-- Start --
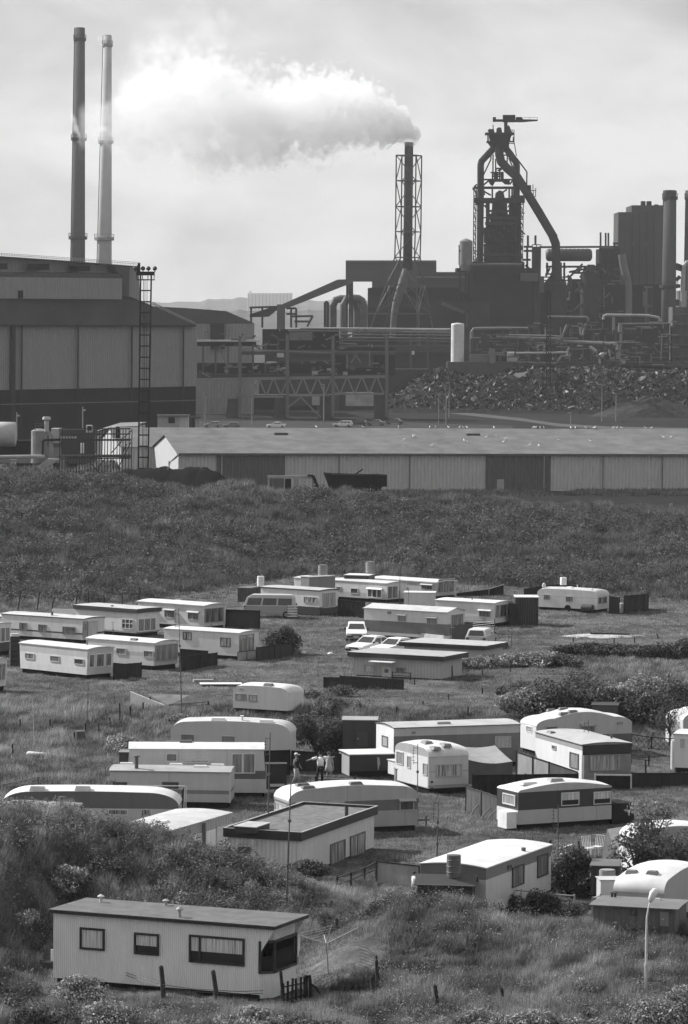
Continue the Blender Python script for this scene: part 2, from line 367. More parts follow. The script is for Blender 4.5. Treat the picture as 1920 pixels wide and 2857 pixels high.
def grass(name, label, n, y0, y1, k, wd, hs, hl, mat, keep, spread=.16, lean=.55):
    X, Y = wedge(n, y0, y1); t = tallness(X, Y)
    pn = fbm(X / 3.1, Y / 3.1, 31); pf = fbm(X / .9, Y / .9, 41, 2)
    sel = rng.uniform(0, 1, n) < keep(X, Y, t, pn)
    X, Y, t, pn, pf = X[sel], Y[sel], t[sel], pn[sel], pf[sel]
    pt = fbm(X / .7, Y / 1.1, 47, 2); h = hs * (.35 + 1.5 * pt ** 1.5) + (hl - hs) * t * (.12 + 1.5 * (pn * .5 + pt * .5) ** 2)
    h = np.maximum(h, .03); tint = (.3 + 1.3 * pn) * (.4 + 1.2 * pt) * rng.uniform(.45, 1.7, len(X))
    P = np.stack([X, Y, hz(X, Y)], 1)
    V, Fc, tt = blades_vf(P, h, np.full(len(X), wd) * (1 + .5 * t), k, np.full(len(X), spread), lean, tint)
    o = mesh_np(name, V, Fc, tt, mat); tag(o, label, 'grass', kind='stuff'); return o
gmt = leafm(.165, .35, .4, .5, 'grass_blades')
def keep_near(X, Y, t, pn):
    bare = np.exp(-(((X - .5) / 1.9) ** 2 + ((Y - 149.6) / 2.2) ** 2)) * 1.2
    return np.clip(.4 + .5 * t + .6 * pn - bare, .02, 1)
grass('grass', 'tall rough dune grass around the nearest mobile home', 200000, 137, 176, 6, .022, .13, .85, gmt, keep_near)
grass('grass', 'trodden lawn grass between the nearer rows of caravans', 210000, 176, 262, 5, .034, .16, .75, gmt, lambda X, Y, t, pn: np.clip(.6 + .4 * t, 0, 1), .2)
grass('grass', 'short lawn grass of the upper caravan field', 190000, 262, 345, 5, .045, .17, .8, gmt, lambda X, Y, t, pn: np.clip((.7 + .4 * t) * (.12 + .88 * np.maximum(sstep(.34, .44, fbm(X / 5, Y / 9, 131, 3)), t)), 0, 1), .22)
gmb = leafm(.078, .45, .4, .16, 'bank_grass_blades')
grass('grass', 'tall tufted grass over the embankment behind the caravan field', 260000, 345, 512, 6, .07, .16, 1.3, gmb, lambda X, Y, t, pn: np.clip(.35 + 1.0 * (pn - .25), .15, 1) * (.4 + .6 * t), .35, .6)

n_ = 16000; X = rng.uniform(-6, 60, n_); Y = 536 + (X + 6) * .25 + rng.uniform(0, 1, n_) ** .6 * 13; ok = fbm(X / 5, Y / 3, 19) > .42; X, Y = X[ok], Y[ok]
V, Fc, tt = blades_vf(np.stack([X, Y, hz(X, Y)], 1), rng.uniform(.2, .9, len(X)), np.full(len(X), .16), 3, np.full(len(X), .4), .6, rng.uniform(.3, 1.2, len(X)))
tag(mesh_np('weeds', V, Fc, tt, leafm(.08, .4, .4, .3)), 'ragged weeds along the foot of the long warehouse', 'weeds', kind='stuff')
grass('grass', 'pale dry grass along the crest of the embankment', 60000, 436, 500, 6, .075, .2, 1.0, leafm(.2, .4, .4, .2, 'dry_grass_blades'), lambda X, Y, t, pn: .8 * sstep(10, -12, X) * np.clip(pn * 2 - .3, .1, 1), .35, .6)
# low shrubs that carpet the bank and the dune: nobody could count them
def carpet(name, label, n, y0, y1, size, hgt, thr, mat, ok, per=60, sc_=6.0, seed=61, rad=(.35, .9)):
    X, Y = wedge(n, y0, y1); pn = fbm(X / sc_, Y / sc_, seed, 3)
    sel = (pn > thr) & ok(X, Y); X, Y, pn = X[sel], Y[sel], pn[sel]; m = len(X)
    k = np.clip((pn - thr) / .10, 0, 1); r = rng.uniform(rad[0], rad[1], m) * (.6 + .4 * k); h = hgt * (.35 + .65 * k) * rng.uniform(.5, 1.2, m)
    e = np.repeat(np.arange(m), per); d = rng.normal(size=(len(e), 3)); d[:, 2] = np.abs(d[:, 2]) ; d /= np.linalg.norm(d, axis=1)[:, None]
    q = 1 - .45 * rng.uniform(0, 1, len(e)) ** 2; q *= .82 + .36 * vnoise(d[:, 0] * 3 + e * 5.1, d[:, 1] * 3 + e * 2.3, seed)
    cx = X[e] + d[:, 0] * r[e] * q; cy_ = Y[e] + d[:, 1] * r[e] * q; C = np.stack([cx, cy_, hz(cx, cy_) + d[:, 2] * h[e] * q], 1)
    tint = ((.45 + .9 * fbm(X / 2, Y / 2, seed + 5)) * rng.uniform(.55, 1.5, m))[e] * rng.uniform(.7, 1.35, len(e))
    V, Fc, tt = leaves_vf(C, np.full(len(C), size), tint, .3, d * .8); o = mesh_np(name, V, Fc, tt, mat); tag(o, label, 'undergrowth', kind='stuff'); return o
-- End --
* Set problem
Quote the listing above in full, except for the pictures.

* Correct result
Continue the Blender Python script for this scene: part 2, from line 367. More parts follow. The script is for Blender 4.5. Treat the picture as 1920 pixels wide and 2857 pixels high.
def grass(name, label, n, y0, y1, k, wd, hs, hl, mat, keep, spread=.16, lean=.55):
    X, Y = wedge(n, y0, y1); t = tallness(X, Y)
    pn = fbm(X / 3.1, Y / 3.1, 31); pf = fbm(X / .9, Y / .9, 41, 2)
    sel = rng.uniform(0, 1, n) < keep(X, Y, t, pn)
    X, Y, t, pn, pf = X[sel], Y[sel], t[sel], pn[sel], pf[sel]
    pt = fbm(X / .7, Y / 1.1, 47, 2); h = hs * (.35 + 1.5 * pt ** 1.5) + (hl - hs) * t * (.12 + 1.5 * (pn * .5 + pt * .5) ** 2)
    h = np.maximum(h, .03); tint = (.3 + 1.3 * pn) * (.4 + 1.2 * pt) * rng.uniform(.45, 1.7, len(X))
    P = np.stack([X, Y, hz(X, Y)], 1)
    V, Fc, tt = blades_vf(P, h, np.full(len(X), wd) * (1 + .5 * t), k, np.full(len(X), spread), lean, tint)
    o = mesh_np(name, V, Fc, tt, mat); tag(o, label, 'grass', kind='stuff'); return o
gmt = leafm(.165, .35, .4, .5, 'grass_blades')
def keep_near(X, Y, t, pn):
    bare = np.exp(-(((X - .5) / 1.9) ** 2 + ((Y - 149.6) / 2.2) ** 2)) * 1.2
    return np.clip(.4 + .5 * t + .6 * pn - bare, .02, 1)
grass('grass', 'tall rough dune grass around the nearest mobile home', 200000, 137, 176, 6, .022, .13, .85, gmt, keep_near)
grass('grass', 'trodden lawn grass between the nearer rows of caravans', 210000, 176, 262, 5, .034, .16, .75, gmt, lambda X, Y, t, pn: np.clip(.6 + .4 * t, 0, 1), .2)
grass('grass', 'short lawn grass of the upper caravan field', 190000, 262, 345, 5, .045, .17, .8, gmt, lambda X, Y, t, pn: np.clip((.7 + .4 * t) * (.12 + .88 * np.maximum(sstep(.34, .44, fbm(X / 5, Y / 9, 131, 3)), t)), 0, 1), .22)
gmb = leafm(.078, .45, .4, .16, 'bank_grass_blades')
grass('grass', 'tall tufted grass over the embankment behind the caravan field', 260000, 345, 512, 6, .07, .16, 1.3, gmb, lambda X, Y, t, pn: np.clip(.35 + 1.0 * (pn - .25), .15, 1) * (.4 + .6 * t), .35, .6)

n_ = 16000; X = rng.uniform(-6, 60, n_); Y = 536 + (X + 6) * .25 + rng.uniform(0, 1, n_) ** .6 * 13; ok = fbm(X / 5, Y / 3, 19) > .42; X, Y = X[ok], Y[ok]
V, Fc, tt = blades_vf(np.stack([X, Y, hz(X, Y)], 1), rng.uniform(.2, .9, len(X)), np.full(len(X), .16), 3, np.full(len(X), .4), .6, rng.uniform(.3, 1.2, len(X)))
tag(mesh_np('weeds', V, Fc, tt, leafm(.08, .4, .4, .3)), 'ragged weeds along the foot of the long warehouse', 'weeds', kind='stuff')
grass('grass', 'pale dry grass along the crest of the embankment', 60000, 436, 500, 6, .075, .2, 1.0, leafm(.2, .4, .4, .2, 'dry_grass_blades'), lambda X, Y, t, pn: .8 * sstep(10, -12, X) * np.clip(pn * 2 - .3, .1, 1), .35, .6)
# low shrubs that carpet the bank and the dune: nobody could count them
def carpet(name, label, n, y0, y1, size, hgt, thr, mat, ok, per=60, sc_=6.0, seed=61, rad=(.35, .9)):
    X, Y = wedge(n, y0, y1); pn = fbm(X / sc_, Y / sc_, seed, 3)
    sel = (pn > thr) & ok(X, Y); X, Y, pn = X[sel], Y[sel], pn[sel]; m = len(X)
    k = np.clip((pn - thr) / .10, 0, 1); r = rng.uniform(rad[0], rad[1], m) * (.6 + .4 * k); h = hgt * (.35 + .65 * k) * rng.uniform(.5, 1.2, m)
    e = np.repeat(np.arange(m), per); d = rng.normal(size=(len(e), 3)); d[:, 2] = np.abs(d[:, 2]) ; d /= np.linalg.norm(d, axis=1)[:, None]
    q = 1 - .45 * rng.uniform(0, 1, len(e)) ** 2; q *= .82 + .36 * vnoise(d[:, 0] * 3 + e * 5.1, d[:, 1] * 3 + e * 2.3, seed)
    cx = X[e] + d[:, 0] * r[e] * q; cy_ = Y[e] + d[:, 1] * r[e] * q; C = np.stack([cx, cy_, hz(cx, cy_) + d[:, 2] * h[e] * q], 1)
    tint = ((.45 + .9 * fbm(X / 2, Y / 2, seed + 5)) * rng.uniform(.55, 1.5, m))[e] * rng.uniform(.7, 1.35, len(e))
    V, Fc, tt = leaves_vf(C, np.full(len(C), size), tint, .3, d * .8); o = mesh_np(name, V, Fc, tt, mat); tag(o, label, 'undergrowth', kind='stuff'); return o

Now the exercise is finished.